ERCC: repo haircuts are not an effective policy tool to manage leverage risks

Drafting regulation to address perceived risks to financial stability stemming from haircuts, in particular the role of haircuts in constraining leverage, is nothing new, writes the European Repo and Collateral Council (ERRC) of the International Capital Market Association (ICMA) in a recent white paper.

In November 2012, the Financial Stability Board (FSB) floated the idea of mandatory minimum haircuts. In July 2021 the Basel Committee on Banking Supervision (BCBS) published its recommendations for setting minimum haircut floors for securities financing transactions. The latter framework sets out minimum haircuts to be paid by non-prudentially regulated entities in the case of them borrowing cash against non-government securities, including non-cash collateral upgrades. It further provides a formula for the netting of haircuts on a repo portfolio basis.

However, to date no major jurisdiction, to ICMA’s knowledge, has attempted to implement the Basel recommendations, recognizing the inherent limitations: namely the impact on security-driven lending (where negative haircuts are justified); the inappropriateness of a one-size fits all haircut calibration; and the argument for margining counterparties holistically.

When thinking about policy interventions with respect to haircuts, perhaps the starting point should be to ask the question: what are we trying to solve? If the aim is to constrain leverage, is regulating haircuts on individual transactions the most effective and direct policy tool? It is true that in the case of financing trades repo can provide leverage, and that haircuts, or any form of initial margin, naturally reduce the quantum of leverage. However, different entities have very different leverage profiles, the appropriateness of which can vary over time, and that can only be measured meaningfully at a holistic entity level. Furthermore, haircuts are not intended to curb leverage: they are primarily a management tool for liquidation risk.

It has also been touted that applying minimum haircuts in the non-centrally cleared market would create a level playing field for CCPs in the bid to attract more repo into clearing.
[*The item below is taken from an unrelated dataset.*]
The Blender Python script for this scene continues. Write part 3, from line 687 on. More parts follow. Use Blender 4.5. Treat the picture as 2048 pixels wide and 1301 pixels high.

But comparing bilateral transactions with central clearing is a misleading parallel, with a different set of risk management considerations and objectives. If anything, a better solution would be to work on removing any unnecessary barriers to central clearing, such as capital costs for sponsors, counterparty concentration limits with CCPs, collateral eligibility, or limitations on collateral re-use by certain entities.

Since haircuts are effectively an opaque additional transaction level cost for one of the counterparties, they potentially have a distortive effect on pricing and activity, which has implications for market efficiency. This needs to considered in light of the many uses of repo, which is far broader than leveraged finance, and includes funding market making and liquidity provision in the underlying market, as well as central bank monetary policy transmission. A further unintended outcome could be to incentive market participants to transition from using repo to economically equivalent products such as securities lending or total return swaps (TRS).

“Just as haircut data do not tell us very much about systemic leverage or potential risks to financial stability, the conclusion may be that nor are haircuts an effective policy tool for managing such risks,” the ERCC wrote.